Northvolt is not yet an ordinary company, which manufactures products and sells them at a price that allows it to make a profit. In fact, Northvolt has never yet made a profit since its launch in 2016, even losing tens, if not hundreds of millions each year.
Northvolt is more of a fast-growing organization, with real big profits coming in a few years.
Until then, the company is mainly looking to build megafactories and invade the market to become one of the essential players. A bit like it was with Tesla 10-15 years ago, or like the cell phone companies, in the 1990s.
To grow so quickly, however, Northvolt needs a mountain of capital, year after year.

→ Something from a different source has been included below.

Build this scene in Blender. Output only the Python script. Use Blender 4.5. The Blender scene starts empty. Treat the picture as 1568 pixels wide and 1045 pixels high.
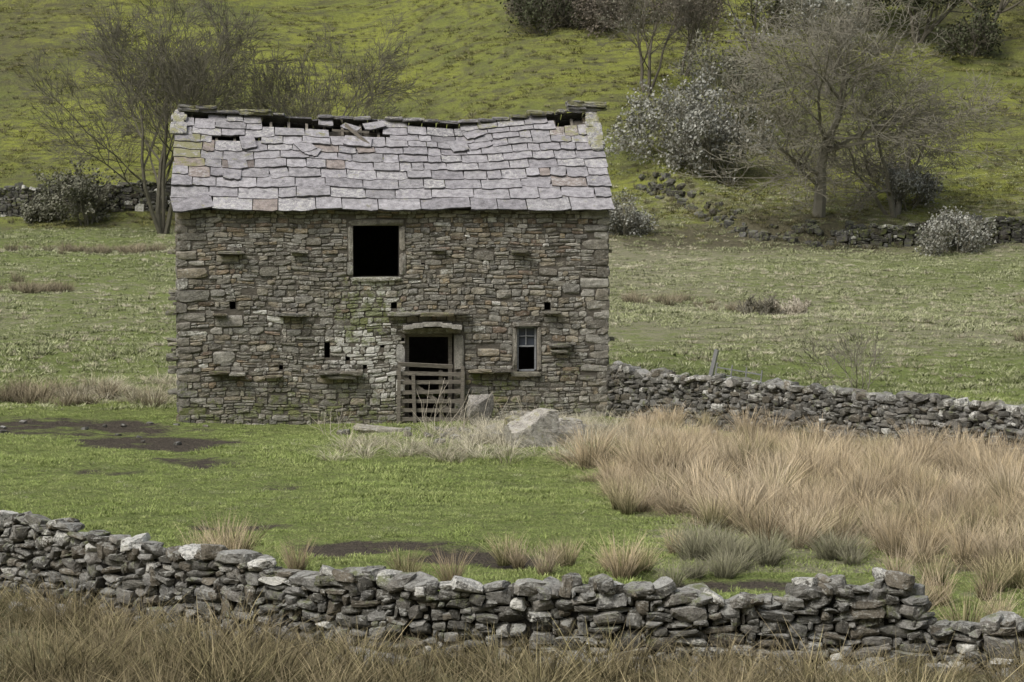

And it is this access to capital that is currently causing it problems.
Over the past three years, the company has needed US$1.8 billion in cash (cash flow) each year, on average, to build its factories or support its current operations. The information can be found in the annual financial statements for the years ending December 31, 2022 and 2023, published on the company’s website.
Everything went well as long as the financial partners advanced the money. But the inflows of funds have constantly decreased over three years, from 3.3 billion in 2021 to 2 billion in 2022 and then to 1.6 billion in 2023.
So much so that at the end of 2023, there was only 2.1 billion left in the company’s coffers, an amount barely enough to support a year of development, in a period when, however, Northvolt started two megaprojects, those in Quebec and Germany.
Both projects are as large (60 gigawatt hours or GWh) as the one the company has partially completed in northern Sweden, 800 kilometers from the capital Stockholm, called Northvolt ETT.
The situation would not be so difficult if the completed plant in Sweden did not continue to siphon off funds.
However, the Skellefteå plant is struggling to reach the rate that would allow it to gradually wean itself off external funds. It produces only a few GWh out of the targeted 60 GWh. Clearly, quality and productivity are not yet up to scratch.1.
True, Northvolt managed to conclude, at the beginning of January, a new debt financing of 3.4 billion US, but according to the available press release, the money must be devoted to the expansion of Northvolt ETT (cells, cathodes and recycling), and therefore not to the German and Quebec projects.
And in any case, there are few details about the conditions under which these funds were used. The money was lent by 23 commercial banks, in addition to two state banks: the European Investment Bank – the financial arm of the European Union – and the Nordic Investment Bank, a public institution owned by the five Nordic countries and three Baltic countries.
It’s hard to get a more accurate picture of the situation, because the company doesn’t publish quarterly financial statements, which would have provided more recent data. Perhaps we should have been concerned, in July, about the resignation of Northvolt’s chairman, Jim Hagemann Snabe, which went unnoticed here?
Apparently, the facts suggest that Northvolt is gradually exhausting the available funds. A Swedish media outlet suggested that Northvolt needs some US$730 million quickly.
This explains why Northvolt announced the slowdown of German and Quebec projects, in addition to putting the development of cathodes in Sweden on hold and wanting to sell part of its module factory in Poland.
This also explains why the company’s lenders have just hired the firm PJT Partners, of New York, according to the Bloomberg agency. The agency’s sources specify that Northvolt would not be in restructuring, an expression usually used when a company resorts to the courts to avoid bankruptcy.
As I understand it, intense negotiations are taking place between the lenders and the company. Northvolth shareholders are likely to be invited, including Volkswagen (21%), Goldman Sachs (19.2%) and the Swedish funds Vargas Holding (7.2%) and Rocarma Consulting (6.7%).
But who will want to extend funds, in a context where the market for electric cars has slowed considerably? And under what conditions? Will we sell to a third party?
Given Northvolt’s strategic importance in Europe for automotive development and the parties involved, I find it hard to believe that the company will kick the bucket.
It is not impossible, however, that Quebec will suffer the repercussions. Will the project here be sacrificed, postponed, deflated? Will trees have been cut down for nothing?
Northvolt negotiators will likely argue to financiers that the advantages offered by Quebec and the federal government for the project are unique, clearly surpassing those of European projects.2. But will it be enough? To be continued.
1. In 2023, operating activities, including the Skellefteå plant, absorbed US$792 million of the US$2.1 billion in cash spent.
2. Here, Northvolt benefited from the same generous production subsidies as those offered in the United States (per battery produced), among others, which was not done in Europe. In addition, the Caisse de dépôt lent $200 million to the parent company Northvolt and the Quebec government invested $200 million in the Swedish parent company, in addition to having lent $240 million for the purchase of the land on the South Shore, secured by a mortgage. Northvolt also obtained 354 MW from Hydro-Québec at the low L rate.